The accusations that Kraken operated as an unregistered broker for crypto assets echo those made in respective lawsuits against Coinbase and Binance in June. 

On Feb. 9, Kraken reached a $30 million settlement with the regulator, where it agreed to cease offering crypto staking products and services to U.S. consumers.

Tether Freezes $225M Linked To Human Trafficking Syndicate Amid DOJ Investigation

Stablecoin issuer Tether has reportedly frozen over $225 million worth of USDT across 37 wallets following an investigation by the U.S. Department of Justice (DOJ) into an international human trafficking syndicate in Southeast Asia. 

Notably, this is Tether’s largest-ever freeze of its stablecoin. The crime syndicate is related to the “pig butchering” scam, which the Federal Bureau of Investigation (FBI) said cost U.S. citizens $3.3 billion last year. 

Tether stated, 

“During a months-long investigative effort by Tether and OKX, U.S. law enforcement agencies, including the DOJ, were proactively alerted to the location of the illicit funds by analyzing the flow of those funds through the blockchain.” 

The investigation was ongoing for months and used blockchain analysis tools provided by Chainalysis. It marks the largest-ever freeze of a stablecoin, a press release said. 

Paolo Ardoino, CEO of Tether, said, 

“Through proactive engagement with global law enforcement agencies and our commitment to transparency, Tether aims to set a new standard for safety within the crypto space.” 

Tether also froze 32 crypto addresses linked to terrorism and warfar in Ukraine and Israel last month. 

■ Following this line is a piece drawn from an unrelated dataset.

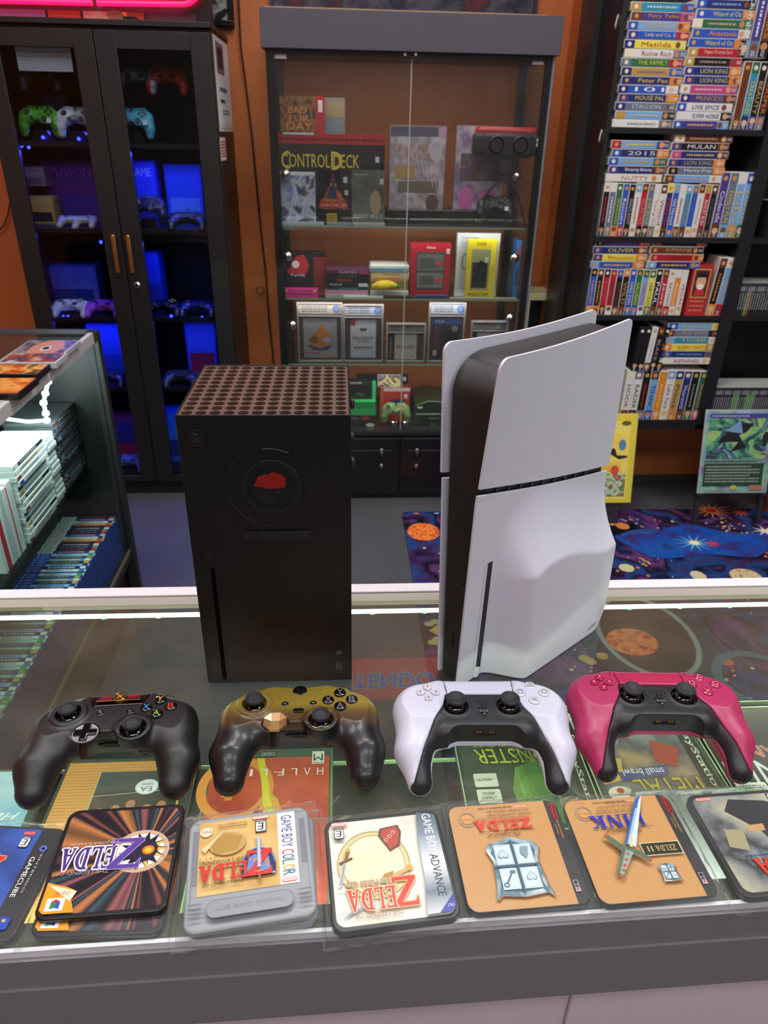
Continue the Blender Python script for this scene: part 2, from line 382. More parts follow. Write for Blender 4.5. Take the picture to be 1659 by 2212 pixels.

Crypto Exchange Bittrex Global To Shut Down

Liechtenstein-headquartered crypto exchange Bittrex Global is reportedly planning to wind down operations and has asked all users to withdraw funds from the platform. Notably, the move follows the bankruptcy filing of its U.S. arm earlier this year. The exchange will reportedly suspend trading activity on Dec. 4th. 

The company announced, 

“It is with great regret that we announce that Bittrex Global has decided to wind down its operations. This decision was not made lightly, and we understand the inconvenience it may have on our valued customers. All users are strongly encouraged to log into their accounts and withdraw assets as soon as possible.”